Rows from a 3D scene dataset:
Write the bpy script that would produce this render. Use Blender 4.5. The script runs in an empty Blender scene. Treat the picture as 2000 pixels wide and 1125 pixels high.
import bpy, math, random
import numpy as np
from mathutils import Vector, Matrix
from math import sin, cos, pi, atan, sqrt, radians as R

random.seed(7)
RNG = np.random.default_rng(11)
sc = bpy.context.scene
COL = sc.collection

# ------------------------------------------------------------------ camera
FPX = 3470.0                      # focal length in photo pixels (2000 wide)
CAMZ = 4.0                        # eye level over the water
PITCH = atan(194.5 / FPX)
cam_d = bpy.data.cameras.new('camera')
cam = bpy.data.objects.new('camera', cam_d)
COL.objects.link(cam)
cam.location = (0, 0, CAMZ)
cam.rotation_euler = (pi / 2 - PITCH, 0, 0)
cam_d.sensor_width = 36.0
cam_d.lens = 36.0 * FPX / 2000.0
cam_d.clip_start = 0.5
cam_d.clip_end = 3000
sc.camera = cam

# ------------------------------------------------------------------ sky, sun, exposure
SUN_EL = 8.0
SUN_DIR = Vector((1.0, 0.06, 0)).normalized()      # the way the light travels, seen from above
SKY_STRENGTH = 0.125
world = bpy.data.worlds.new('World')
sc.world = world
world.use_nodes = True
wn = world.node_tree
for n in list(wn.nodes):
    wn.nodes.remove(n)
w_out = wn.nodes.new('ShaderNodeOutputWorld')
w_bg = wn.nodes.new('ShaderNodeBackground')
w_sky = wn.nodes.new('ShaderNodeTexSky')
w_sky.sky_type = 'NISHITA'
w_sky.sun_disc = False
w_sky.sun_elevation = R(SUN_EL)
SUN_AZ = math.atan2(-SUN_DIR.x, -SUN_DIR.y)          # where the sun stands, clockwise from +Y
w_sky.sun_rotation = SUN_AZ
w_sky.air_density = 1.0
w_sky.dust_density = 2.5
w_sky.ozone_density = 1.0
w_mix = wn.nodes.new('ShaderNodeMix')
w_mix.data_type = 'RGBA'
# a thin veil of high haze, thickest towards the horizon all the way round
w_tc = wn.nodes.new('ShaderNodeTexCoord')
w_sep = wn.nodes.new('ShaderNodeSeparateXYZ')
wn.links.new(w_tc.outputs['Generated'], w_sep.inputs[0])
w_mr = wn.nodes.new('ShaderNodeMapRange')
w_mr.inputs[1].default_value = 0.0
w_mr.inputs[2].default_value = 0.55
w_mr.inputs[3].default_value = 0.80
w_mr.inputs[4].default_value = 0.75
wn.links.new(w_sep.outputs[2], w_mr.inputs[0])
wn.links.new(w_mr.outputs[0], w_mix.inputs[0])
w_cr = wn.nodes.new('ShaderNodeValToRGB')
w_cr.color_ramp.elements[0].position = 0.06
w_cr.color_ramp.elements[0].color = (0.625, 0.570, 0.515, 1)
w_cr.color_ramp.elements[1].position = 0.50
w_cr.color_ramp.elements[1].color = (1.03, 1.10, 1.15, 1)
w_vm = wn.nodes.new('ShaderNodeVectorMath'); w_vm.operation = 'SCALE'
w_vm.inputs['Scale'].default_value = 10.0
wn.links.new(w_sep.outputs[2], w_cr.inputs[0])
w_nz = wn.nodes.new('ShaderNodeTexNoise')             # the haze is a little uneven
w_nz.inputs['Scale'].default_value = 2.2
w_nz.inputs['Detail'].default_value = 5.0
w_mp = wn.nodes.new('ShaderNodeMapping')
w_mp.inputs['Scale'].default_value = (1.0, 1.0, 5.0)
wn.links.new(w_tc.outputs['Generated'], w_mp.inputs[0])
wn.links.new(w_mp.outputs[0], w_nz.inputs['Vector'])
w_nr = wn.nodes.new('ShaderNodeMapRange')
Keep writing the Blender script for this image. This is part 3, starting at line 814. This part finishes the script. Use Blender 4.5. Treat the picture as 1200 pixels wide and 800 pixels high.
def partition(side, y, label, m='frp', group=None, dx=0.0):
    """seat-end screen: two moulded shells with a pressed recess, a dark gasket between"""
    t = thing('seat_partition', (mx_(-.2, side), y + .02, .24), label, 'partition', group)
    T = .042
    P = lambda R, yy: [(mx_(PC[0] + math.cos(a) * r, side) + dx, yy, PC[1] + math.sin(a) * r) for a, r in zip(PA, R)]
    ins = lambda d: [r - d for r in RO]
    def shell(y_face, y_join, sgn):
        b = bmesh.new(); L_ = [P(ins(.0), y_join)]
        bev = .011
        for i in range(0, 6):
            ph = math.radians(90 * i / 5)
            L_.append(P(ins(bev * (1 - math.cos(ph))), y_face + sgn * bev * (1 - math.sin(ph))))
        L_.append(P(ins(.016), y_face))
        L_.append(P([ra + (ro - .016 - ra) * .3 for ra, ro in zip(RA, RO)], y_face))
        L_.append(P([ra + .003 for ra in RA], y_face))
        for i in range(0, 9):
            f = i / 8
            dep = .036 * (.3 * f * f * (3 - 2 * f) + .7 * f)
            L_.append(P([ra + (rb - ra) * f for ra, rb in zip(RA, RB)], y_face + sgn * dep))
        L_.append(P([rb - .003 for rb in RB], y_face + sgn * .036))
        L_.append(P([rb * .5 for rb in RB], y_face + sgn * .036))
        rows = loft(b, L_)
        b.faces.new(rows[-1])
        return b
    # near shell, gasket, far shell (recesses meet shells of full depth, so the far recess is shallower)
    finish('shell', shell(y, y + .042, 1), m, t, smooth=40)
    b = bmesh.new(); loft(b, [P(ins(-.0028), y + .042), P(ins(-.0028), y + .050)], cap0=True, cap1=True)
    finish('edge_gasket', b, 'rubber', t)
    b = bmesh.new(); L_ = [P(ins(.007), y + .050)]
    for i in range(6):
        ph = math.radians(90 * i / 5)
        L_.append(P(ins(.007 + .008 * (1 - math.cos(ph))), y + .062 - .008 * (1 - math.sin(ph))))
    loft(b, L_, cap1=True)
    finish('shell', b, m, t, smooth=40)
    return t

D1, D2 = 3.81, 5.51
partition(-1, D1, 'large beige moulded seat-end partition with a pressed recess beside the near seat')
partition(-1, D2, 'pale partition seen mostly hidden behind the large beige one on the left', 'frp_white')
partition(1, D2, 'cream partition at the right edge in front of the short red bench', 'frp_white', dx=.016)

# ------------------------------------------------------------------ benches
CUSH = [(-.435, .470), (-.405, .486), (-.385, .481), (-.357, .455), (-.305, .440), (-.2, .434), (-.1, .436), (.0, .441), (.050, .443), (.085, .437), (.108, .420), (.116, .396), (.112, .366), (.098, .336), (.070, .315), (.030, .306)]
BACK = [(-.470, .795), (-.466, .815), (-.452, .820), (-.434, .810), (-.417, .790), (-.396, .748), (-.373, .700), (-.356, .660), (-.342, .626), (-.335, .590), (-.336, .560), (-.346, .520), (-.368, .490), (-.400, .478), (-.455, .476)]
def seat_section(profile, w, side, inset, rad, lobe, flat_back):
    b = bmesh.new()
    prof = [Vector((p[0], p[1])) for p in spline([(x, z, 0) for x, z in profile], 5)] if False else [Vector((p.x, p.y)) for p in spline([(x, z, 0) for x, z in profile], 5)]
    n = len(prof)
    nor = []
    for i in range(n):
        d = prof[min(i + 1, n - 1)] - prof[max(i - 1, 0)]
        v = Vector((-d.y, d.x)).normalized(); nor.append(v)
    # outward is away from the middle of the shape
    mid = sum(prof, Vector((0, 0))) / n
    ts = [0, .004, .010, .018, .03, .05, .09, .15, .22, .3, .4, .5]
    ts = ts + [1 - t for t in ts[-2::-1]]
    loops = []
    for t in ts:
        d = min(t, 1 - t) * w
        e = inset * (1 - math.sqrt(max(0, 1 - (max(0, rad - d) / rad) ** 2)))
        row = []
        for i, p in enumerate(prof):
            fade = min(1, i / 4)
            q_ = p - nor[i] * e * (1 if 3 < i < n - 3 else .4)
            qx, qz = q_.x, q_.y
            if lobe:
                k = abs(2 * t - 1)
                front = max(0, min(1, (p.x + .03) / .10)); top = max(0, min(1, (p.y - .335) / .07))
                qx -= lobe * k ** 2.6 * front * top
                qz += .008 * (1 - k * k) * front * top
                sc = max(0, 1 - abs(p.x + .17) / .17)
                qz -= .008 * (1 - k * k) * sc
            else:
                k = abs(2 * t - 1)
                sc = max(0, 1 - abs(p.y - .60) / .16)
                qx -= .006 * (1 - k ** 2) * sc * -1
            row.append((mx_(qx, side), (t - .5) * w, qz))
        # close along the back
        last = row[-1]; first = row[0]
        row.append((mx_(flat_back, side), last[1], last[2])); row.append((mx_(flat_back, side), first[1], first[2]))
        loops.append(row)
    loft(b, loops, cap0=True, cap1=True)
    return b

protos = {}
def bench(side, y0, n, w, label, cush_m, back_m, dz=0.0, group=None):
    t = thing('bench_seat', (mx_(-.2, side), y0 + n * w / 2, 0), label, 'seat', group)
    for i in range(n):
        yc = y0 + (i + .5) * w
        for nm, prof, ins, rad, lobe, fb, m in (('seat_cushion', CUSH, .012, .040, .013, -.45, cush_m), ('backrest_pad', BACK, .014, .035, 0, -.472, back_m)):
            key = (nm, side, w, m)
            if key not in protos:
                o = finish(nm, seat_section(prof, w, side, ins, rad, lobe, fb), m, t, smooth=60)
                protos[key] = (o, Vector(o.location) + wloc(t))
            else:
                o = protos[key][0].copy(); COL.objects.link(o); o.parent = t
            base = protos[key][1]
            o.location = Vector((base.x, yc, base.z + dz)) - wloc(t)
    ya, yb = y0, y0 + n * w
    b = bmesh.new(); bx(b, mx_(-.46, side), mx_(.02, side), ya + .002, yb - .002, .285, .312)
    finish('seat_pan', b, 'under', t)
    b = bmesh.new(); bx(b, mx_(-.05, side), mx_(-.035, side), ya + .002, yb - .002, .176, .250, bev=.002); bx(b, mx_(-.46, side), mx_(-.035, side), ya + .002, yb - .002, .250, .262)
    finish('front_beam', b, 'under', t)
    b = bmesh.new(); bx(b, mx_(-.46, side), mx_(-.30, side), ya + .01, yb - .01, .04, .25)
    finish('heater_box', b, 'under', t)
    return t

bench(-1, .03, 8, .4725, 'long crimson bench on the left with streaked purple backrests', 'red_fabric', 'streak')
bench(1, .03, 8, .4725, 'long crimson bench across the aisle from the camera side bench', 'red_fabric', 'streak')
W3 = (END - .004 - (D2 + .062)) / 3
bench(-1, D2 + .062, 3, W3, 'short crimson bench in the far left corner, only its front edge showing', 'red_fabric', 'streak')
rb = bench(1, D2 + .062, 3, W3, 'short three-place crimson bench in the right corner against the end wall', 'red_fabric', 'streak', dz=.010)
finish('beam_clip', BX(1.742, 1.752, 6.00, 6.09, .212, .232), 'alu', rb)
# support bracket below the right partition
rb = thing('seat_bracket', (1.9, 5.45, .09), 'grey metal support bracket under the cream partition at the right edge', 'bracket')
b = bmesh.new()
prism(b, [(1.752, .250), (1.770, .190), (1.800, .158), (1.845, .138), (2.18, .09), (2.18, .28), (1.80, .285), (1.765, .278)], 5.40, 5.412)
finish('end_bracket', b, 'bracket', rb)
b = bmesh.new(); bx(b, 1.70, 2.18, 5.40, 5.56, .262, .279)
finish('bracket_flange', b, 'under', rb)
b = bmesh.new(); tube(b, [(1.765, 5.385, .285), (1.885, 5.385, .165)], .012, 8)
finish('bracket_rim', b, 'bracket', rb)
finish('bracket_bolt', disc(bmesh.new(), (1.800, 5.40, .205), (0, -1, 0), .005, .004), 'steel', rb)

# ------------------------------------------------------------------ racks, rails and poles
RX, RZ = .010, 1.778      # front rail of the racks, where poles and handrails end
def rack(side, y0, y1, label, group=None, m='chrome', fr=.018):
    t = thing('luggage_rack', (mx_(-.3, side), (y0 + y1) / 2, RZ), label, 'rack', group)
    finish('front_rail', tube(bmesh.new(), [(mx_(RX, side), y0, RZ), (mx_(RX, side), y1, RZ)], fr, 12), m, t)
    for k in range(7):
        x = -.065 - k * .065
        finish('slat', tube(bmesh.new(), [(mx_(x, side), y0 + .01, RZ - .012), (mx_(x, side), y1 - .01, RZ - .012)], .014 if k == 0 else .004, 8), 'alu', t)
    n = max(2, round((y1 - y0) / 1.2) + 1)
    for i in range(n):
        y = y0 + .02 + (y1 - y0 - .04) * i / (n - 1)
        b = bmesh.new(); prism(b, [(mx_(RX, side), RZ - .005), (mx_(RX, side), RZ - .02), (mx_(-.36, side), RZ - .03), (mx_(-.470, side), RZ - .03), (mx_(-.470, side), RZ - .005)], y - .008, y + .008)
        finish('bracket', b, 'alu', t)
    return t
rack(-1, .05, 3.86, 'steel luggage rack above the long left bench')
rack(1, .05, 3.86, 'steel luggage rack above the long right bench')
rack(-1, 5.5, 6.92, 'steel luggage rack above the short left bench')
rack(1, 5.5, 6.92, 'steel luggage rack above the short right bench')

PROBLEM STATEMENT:
Everything from the first line of the data through the line containing "COL = sc.collection" should be echoed exactly. Add nothing.

RESPONSE BELOW:
Write the bpy script that would produce this render. Use Blender 4.5. The script runs in an empty Blender scene. Treat the picture as 2000 pixels wide and 1125 pixels high.
import bpy, math, random
import numpy as np
from mathutils import Vector, Matrix
from math import sin, cos, pi, atan, sqrt, radians as R

random.seed(7)
RNG = np.random.default_rng(11)
sc = bpy.context.scene
COL = sc.collection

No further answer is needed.